A week after this post appeared I was in a dollar store and picked up a two-pack of comics in a plastic bag labeled Super Hero Comic Book Spectacular. I was interested because I saw one of the titles was Valiant’s Turok Dinosaur Hunter #2 (1993). (Coincidences of all types happen often to me, but I don’t usually mention them because it seems self-serving, but they do happen.)

When these comics came out originally in the early '90s I ignored them. I saw they were an attempt to take a good character and turn it into a modern equivalent with hyper-violence and other mayhem. What I see here is not the lithe pre-Columbian Indian hero of the Dell Comics title, but some sort of Rambo-type with long hair and a machine gun.

I’m not dismissing the talent behind the comic, because the illustrations are well done, and the writing is along the lines of what was popular at the time. Despite that when this came out is just about the time I abandoned superheroes I had grown up with, as they became comics that looked like this.

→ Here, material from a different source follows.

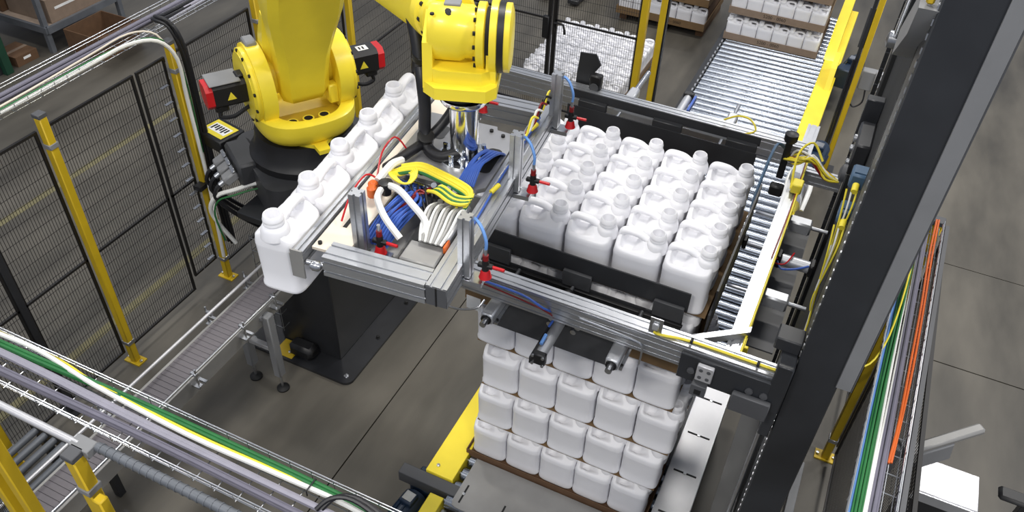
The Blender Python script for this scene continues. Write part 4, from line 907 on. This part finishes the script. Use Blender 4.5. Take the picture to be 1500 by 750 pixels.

 (This sort of cliché, the talking-through-clenched-teeth panel, makes me think of superhero as rage-filled psychotic doing damage to dentition.)

According to the Overstreet Comic Book Price Guide (the latest edition I have is #39), the new version of Turok had a fairly decent run until the late '90s, at which time it was gone again. I hope if someone else picks up the character they won’t do what Valiant did to the original concept, and that is to take the Turok who was a wise and strong hero in a strange world of prehistoric monsters, and turn him into a steroidal freak, looking like another type of monster.